Keyword(s): intraverbal, mand, matrix training, verbal behavior

A Comparison of a Matrix Programming and Standard Discrete Trial Training Format to Teach Two-Component Tacts

EMILY BRAFF (Engage Behavioral Health), Timothy M. Weil (University of South Florida)

Teaching using matrix programming has been shown to result in recombinative generalization. However, this procedure has not been compared to more standard discrete trial training formats such as DTT. This study compared acquisition and recombinative generalization of two-component tacts using each procedure. Matrix training was found to be more efficient than the DTT format. Half the amount of teaching was required to teach roughly the same number of targets using matrix training as compared to DTT.

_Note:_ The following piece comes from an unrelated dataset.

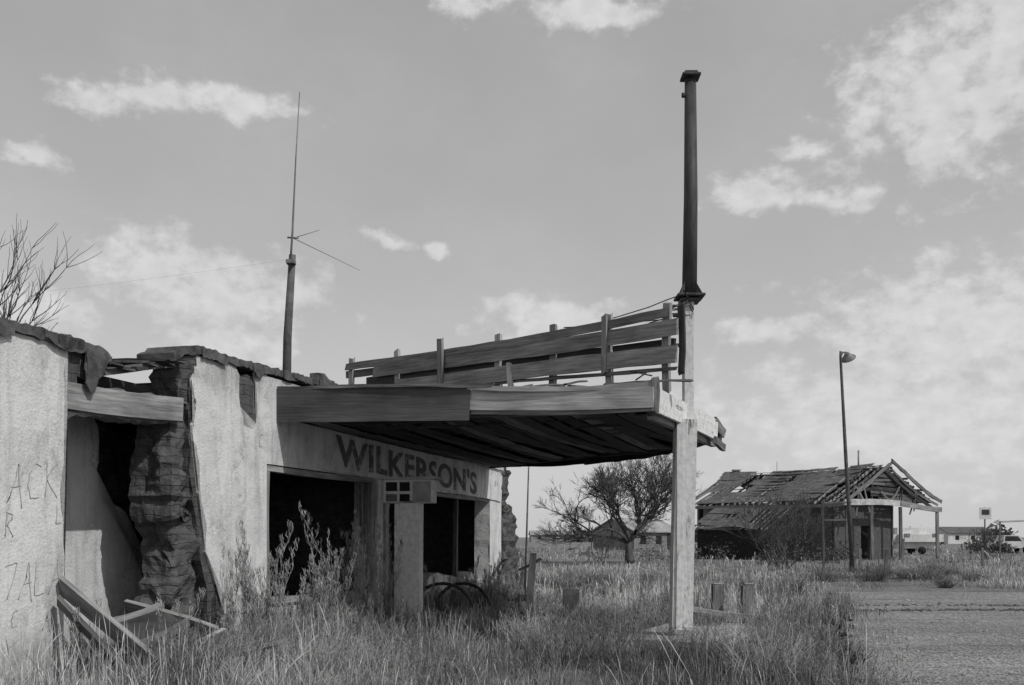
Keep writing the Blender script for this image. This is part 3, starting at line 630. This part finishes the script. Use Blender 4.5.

Verbal Operant Transfer with Mands and Tacts Using Multiple Exemplars
JESSICA SHEA (University of South Florida), Raymond G. Miltenberger (University of South Florida)
Abstract: Research on the functional independence of tacts and mands is mixed. There is a substantial amount of research showing differentiating results, with findings supporting both functional independence of verbal operants as well as the opposite. With these mixed results, the conditions under which tact training transfers to mands are unclear however. The current study evaluated whether multiple exemplars of tact training followed by mand training would result in the independent transfer from tacts to mands. This was done thru teaching children with language delays to tact highly preferred edible items, followed by mand training. It was thought that if the participants were able to mand with no direct training for edible items it would occur after two sequences of tact training to mand training. The study however was able to show that all three participants started manding for the item independently during tact training after one sequence of tact training followed by mand training.
Comparison of Acquisition Rates and Child Preference for Varying Amounts of Teacher Directedness when Teaching Intraverbals
VICTORIA SMITH (Childhood Autism Services, Papilion NE), Kimberly Crosland (University of South Florida)
Abstract: The purpose of this study was to extend research of Heal and Hanley (2011) where it was hypothesized that different instructional strategies would yield varying rates of skill acquisition and child-preference. Additional focus on placed on the possible punishing effects of an embedded teaching strategy on engagement in learning opportunities. This study extended previous research methodology utilized with the tact to include the intraverbal. Independent variables included three teaching strategies: discovery teaching, embedded prompting, and direct teaching in a multi-element design by rapidly alternating teaching strategies. Acquisition rate, number of learning opportunities, and play within the teaching strategies were evaluated. Child preference was also assessed through card selection of associated teaching strategies in a concurrent chains agreement design. Upon study conclusion, preference varied across participants, with all participants demonstrating the highest percentage correct responding under direct teaching contingencies. However, embedded prompting was not found to exhibit a punishing affect.